Pharos-Tribune

December 24, 2013

Teaching students the cost of drug abuse

Pilot program aimed at middle-schoolers.

By Amie Sites Pharos-Tribune
Pharos-Tribune

---- — FLORA — A new curriculum at Carroll Consolidated School Corp. will teach students about the high cost of substance abuse.

Dubbed “It’s Party Time,” the seven-session drug and alcohol prevention curriculum will be taught by Rich Ferguson, the corporation student resource officer. The program was made possible through a grant from Drug Free Carroll County. The curriculum is just under $2,000, Ferguson said.

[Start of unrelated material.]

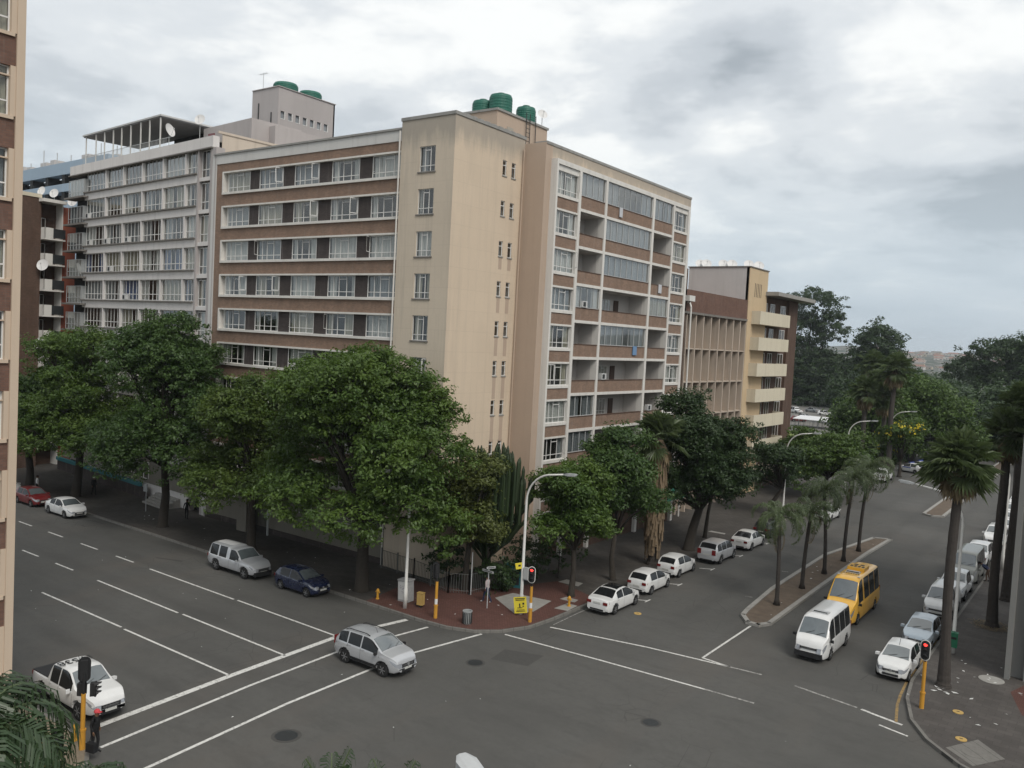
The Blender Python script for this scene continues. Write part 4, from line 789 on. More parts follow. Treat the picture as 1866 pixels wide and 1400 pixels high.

At its most recent meeting, the Carroll School Board passed the curriculum to be added to the health class curriculum for a pilot program next semester.

A pilot group of 30 eighth-grade students will use the curriculum in health class next semester, Ferguson said.

The program is similar to Drug Abuse Resistance Education, or D.A.R.E., in that it teaches about dangers, but the focus will be on the high cost and consequences of substance abuse, said Chris Lagoni, superintendent at Carroll Consolidated School Corp.

Students will use a “It’s Party Time” board game to see the financial, social and health consequences of using tobacco, drugs and alcohol. The pilot group will be split into six teams and assigned a drug choice of methamphetamine, prescription pills, alcohol, marijuana, tobacco or a non-user, Ferguson said.

The aim of the curriculum is to promote an anti-drug lifestyle. School administrators will also be able to see how effective the program is through a pre-test and post-test.

Along with being able to measure the test results, the program is important because there aren’t a lot of programs geared specifically toward middle school kids, Ferguson said.

The conversation also continues outside the classroom and into the home. Parents are given a DVD to go along with the curriculum and help answer questions their children might have.

”We hope it raises awareness, without just saying [substance abuse] is bad,” Lagoni said. “It has a real cost and we want to help students understand the pain is real and hurts them and their family.”

Having worked with students for more than 20 years, Ferguson is excited to see the curriculum put to use.

Students will be able to understand addiction and how it works.

“I’m anxious for it to begin,” Ferguson said. “This is something kids will have fun with and learn something at the same time.”